• Exercise objective
Start at the line where "Generate a Blender" appears and end at the line where "R = math.radians" appears; repeat those lines exactly, both ends included, leaving pictures behind.

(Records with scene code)

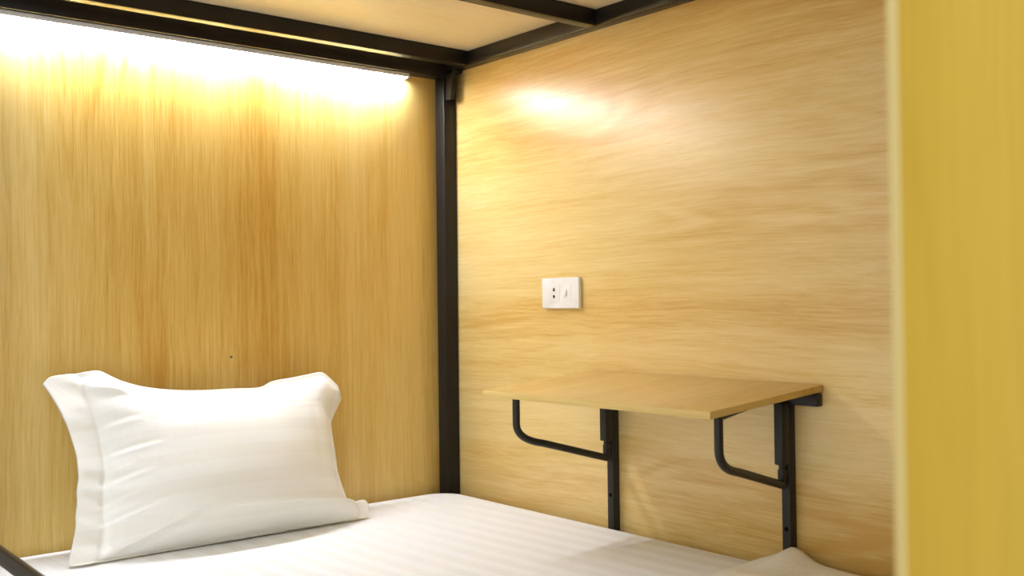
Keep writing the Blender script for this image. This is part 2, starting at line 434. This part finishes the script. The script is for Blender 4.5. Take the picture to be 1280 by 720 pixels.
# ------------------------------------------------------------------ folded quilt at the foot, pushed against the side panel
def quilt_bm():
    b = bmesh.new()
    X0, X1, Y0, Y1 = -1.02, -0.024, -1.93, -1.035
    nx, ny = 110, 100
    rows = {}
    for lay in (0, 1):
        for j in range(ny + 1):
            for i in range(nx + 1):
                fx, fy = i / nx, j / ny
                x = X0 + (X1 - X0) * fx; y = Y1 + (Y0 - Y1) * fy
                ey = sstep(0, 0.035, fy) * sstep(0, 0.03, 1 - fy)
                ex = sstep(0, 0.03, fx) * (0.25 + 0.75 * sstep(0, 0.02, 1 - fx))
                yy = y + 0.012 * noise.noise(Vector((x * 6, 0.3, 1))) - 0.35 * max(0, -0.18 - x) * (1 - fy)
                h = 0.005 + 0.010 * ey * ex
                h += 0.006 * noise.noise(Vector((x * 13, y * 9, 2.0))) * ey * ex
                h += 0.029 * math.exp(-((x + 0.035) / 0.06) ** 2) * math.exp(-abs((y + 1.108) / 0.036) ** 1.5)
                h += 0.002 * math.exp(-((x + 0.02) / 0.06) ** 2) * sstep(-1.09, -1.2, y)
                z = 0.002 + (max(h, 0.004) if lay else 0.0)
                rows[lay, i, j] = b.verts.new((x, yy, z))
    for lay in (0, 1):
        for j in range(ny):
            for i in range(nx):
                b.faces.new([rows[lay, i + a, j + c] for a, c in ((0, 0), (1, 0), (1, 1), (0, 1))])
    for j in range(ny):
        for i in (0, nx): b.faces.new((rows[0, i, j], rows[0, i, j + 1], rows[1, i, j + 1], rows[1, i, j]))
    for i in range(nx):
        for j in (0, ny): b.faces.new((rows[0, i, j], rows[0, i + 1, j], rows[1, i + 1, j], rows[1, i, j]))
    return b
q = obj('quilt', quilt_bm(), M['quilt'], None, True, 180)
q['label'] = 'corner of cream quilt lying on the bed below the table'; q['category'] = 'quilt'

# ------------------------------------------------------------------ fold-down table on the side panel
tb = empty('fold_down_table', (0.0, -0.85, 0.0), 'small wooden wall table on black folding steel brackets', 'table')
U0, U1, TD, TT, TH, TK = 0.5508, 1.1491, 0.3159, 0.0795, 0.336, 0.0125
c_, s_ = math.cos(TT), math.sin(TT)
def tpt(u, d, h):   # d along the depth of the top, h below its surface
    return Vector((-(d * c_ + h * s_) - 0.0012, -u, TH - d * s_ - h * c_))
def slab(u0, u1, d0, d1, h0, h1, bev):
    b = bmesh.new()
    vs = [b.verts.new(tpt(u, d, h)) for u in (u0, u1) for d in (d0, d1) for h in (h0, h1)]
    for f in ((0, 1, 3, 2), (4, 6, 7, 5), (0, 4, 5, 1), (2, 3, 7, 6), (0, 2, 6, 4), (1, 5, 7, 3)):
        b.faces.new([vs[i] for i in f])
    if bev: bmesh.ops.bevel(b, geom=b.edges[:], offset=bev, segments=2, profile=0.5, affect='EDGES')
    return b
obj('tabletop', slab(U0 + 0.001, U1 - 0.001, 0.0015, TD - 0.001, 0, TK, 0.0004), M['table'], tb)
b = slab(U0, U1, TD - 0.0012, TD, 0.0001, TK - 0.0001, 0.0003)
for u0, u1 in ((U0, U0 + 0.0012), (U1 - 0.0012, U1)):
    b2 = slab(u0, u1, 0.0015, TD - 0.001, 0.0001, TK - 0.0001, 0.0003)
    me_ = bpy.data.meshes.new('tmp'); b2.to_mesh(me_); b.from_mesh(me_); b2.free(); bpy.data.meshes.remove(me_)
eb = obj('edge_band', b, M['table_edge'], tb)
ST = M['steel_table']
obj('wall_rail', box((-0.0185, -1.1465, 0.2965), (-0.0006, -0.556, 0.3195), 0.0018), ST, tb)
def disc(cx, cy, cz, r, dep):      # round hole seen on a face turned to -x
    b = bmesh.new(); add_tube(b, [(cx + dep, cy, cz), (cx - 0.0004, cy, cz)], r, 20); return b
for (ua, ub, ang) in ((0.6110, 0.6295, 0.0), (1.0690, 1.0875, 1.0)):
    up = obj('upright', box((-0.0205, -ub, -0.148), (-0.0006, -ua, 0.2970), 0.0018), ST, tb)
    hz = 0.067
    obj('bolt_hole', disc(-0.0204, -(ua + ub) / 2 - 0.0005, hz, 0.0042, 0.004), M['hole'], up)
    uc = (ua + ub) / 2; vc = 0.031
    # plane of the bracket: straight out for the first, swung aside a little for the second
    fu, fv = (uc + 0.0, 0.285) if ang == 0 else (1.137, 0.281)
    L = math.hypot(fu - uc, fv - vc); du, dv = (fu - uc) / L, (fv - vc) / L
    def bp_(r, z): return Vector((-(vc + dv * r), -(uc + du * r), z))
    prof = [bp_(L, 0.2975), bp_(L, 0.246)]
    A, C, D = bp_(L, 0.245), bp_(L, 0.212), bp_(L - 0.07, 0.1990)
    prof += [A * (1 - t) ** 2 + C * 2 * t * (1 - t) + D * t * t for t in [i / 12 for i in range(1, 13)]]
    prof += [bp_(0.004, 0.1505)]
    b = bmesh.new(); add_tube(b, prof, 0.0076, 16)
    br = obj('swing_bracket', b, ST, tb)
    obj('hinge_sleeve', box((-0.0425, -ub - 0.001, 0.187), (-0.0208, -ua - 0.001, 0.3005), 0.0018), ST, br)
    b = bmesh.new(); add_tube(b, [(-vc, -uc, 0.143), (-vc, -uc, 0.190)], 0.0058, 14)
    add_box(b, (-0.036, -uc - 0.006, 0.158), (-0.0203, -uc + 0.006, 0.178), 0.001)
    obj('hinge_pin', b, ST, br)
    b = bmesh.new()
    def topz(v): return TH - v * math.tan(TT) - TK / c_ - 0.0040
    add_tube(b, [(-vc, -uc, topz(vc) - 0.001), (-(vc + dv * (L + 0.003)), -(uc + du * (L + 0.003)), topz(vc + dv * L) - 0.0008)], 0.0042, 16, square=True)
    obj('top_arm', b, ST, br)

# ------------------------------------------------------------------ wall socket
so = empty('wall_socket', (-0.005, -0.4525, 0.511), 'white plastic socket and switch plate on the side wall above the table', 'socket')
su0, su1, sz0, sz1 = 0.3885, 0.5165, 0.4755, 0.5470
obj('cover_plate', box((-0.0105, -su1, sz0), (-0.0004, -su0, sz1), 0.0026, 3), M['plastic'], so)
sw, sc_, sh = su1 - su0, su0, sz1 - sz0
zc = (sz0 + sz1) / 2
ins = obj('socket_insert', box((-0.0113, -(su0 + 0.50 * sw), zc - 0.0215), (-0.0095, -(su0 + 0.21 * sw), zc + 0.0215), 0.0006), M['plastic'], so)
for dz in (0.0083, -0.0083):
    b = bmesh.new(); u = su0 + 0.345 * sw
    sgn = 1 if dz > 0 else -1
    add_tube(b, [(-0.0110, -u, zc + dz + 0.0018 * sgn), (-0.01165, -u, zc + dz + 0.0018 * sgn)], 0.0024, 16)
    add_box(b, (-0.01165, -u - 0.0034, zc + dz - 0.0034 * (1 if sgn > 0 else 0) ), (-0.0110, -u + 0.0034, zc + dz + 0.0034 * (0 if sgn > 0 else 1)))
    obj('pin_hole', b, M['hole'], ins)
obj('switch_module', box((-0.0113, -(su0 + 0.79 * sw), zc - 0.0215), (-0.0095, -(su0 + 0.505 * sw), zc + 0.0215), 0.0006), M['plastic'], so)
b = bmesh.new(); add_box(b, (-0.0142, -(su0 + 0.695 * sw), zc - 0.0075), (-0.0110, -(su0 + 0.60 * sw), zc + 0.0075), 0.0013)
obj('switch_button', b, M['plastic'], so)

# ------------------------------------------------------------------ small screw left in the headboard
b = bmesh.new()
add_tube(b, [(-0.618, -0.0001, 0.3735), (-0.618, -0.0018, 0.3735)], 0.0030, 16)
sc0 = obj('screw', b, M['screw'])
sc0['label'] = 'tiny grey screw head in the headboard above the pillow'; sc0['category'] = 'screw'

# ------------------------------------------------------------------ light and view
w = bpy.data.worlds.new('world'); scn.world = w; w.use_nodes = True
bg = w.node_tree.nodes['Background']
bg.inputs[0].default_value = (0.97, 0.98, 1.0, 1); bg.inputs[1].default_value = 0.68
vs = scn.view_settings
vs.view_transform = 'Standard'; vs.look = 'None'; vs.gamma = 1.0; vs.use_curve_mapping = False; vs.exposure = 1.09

* * *

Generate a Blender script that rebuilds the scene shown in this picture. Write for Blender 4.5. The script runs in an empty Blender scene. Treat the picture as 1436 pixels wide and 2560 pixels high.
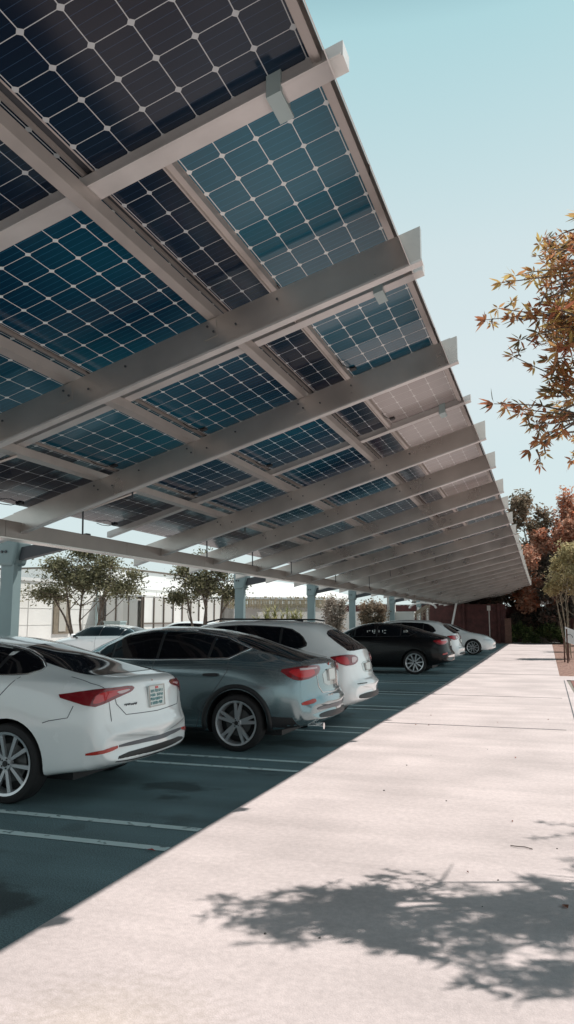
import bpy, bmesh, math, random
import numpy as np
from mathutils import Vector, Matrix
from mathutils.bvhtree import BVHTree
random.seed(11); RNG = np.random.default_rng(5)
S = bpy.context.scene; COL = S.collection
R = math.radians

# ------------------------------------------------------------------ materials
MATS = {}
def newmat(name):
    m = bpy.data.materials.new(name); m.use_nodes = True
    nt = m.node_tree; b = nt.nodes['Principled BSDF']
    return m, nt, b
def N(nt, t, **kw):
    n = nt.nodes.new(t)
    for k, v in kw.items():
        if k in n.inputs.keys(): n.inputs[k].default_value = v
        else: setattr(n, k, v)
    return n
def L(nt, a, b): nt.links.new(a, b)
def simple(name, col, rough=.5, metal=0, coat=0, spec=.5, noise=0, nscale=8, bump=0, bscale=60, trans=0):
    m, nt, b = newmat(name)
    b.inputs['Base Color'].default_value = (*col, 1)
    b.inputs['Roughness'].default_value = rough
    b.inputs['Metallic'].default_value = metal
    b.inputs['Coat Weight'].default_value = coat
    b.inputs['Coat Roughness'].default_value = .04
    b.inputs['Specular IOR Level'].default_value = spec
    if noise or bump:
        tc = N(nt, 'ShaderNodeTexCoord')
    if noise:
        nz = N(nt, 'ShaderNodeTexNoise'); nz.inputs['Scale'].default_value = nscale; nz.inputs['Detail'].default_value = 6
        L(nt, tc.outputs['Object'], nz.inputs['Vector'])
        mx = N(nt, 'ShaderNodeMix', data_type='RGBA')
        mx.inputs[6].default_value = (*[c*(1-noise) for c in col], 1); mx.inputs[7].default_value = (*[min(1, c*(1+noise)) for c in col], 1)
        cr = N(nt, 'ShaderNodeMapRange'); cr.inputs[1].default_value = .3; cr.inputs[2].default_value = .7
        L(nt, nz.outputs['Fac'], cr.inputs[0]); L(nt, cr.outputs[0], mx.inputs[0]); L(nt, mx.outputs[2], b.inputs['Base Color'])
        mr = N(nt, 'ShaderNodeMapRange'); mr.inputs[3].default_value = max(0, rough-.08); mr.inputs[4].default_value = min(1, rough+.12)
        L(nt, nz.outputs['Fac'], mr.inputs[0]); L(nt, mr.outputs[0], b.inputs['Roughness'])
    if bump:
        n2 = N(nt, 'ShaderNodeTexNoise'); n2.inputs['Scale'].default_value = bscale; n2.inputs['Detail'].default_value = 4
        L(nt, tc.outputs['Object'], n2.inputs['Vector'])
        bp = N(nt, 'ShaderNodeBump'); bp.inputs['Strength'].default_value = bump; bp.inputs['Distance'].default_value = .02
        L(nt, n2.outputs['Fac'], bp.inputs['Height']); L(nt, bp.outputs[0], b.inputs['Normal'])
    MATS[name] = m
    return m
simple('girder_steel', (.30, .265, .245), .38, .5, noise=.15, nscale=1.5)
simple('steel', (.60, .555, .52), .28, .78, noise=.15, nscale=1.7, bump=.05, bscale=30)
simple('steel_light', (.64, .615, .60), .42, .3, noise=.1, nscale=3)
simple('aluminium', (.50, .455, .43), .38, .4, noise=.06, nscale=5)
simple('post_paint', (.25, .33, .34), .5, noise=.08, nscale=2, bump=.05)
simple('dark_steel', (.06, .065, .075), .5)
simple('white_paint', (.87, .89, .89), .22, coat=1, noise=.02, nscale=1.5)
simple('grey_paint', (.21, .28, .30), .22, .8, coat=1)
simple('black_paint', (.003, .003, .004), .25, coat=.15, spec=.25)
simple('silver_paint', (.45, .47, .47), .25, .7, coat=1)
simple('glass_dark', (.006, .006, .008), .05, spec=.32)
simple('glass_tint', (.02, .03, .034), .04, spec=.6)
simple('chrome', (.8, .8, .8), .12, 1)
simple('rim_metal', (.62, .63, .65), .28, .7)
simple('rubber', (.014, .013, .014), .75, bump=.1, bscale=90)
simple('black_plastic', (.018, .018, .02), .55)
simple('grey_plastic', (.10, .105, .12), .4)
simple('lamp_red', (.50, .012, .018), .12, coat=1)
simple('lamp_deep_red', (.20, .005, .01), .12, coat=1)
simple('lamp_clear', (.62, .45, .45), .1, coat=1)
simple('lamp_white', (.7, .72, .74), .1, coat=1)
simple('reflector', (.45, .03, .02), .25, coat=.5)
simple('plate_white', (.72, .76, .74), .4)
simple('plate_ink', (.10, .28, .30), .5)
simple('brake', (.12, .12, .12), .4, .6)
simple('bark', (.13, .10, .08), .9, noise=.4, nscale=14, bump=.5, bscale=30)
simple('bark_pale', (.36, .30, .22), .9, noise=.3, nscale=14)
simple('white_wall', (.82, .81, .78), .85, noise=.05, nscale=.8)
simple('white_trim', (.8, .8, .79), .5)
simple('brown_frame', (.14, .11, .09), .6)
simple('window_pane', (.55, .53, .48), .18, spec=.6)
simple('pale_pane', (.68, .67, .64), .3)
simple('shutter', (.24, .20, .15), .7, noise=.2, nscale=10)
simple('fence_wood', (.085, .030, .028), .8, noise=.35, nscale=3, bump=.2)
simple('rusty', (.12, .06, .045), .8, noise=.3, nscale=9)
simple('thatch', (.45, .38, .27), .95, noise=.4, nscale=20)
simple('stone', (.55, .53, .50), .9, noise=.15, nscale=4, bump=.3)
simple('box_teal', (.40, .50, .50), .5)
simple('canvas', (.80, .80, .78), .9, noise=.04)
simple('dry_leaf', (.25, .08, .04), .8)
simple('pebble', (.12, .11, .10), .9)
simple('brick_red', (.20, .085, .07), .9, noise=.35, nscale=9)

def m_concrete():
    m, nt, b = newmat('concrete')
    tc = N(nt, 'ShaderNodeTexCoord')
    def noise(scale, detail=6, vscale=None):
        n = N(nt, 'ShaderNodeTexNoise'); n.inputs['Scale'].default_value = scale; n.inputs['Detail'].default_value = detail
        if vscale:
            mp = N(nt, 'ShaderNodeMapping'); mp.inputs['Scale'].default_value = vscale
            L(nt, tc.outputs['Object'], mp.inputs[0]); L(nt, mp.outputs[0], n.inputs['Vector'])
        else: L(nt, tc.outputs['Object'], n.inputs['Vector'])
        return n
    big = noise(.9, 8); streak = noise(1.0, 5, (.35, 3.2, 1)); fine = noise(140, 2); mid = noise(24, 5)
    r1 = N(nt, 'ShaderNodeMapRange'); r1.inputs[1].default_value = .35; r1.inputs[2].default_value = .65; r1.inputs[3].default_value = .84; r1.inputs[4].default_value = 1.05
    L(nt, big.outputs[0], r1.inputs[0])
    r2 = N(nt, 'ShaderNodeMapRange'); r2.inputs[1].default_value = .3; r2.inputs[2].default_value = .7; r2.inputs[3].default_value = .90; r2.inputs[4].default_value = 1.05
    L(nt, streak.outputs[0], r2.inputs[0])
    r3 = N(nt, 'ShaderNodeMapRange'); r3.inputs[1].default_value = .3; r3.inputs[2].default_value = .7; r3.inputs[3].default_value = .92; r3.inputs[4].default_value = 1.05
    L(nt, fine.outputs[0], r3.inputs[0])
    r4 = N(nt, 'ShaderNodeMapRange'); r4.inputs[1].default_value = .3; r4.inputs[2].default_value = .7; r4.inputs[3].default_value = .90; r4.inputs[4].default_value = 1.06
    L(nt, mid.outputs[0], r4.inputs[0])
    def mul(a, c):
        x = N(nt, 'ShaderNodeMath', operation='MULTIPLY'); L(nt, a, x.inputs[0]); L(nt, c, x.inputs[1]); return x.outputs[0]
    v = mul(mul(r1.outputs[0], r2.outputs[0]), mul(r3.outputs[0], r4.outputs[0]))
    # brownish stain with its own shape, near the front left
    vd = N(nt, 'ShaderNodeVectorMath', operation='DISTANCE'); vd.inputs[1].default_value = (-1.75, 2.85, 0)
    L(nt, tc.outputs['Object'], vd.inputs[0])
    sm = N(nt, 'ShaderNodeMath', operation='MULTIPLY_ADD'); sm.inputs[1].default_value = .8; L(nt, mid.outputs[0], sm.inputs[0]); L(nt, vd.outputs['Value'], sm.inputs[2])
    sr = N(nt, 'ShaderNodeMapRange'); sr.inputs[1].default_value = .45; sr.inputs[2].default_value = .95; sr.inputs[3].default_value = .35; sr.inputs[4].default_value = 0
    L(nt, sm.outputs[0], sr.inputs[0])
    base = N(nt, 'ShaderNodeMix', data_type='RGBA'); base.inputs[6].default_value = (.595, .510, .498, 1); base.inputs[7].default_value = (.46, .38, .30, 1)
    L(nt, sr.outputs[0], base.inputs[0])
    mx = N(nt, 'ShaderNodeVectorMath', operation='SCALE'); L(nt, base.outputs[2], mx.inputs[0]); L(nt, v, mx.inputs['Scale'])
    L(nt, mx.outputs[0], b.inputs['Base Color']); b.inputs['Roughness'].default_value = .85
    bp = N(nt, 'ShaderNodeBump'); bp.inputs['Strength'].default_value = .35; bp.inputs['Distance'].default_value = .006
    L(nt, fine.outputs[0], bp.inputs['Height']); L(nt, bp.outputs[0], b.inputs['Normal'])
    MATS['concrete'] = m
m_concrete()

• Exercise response
Generate a Blender script that rebuilds the scene shown in this picture. Write for Blender 4.5. The script runs in an empty Blender scene. Treat the picture as 1436 pixels wide and 2560 pixels high.
import bpy, bmesh, math, random
import numpy as np
from mathutils import Vector, Matrix
from mathutils.bvhtree import BVHTree
random.seed(11); RNG = np.random.default_rng(5)
S = bpy.context.scene; COL = S.collection
R = math.radians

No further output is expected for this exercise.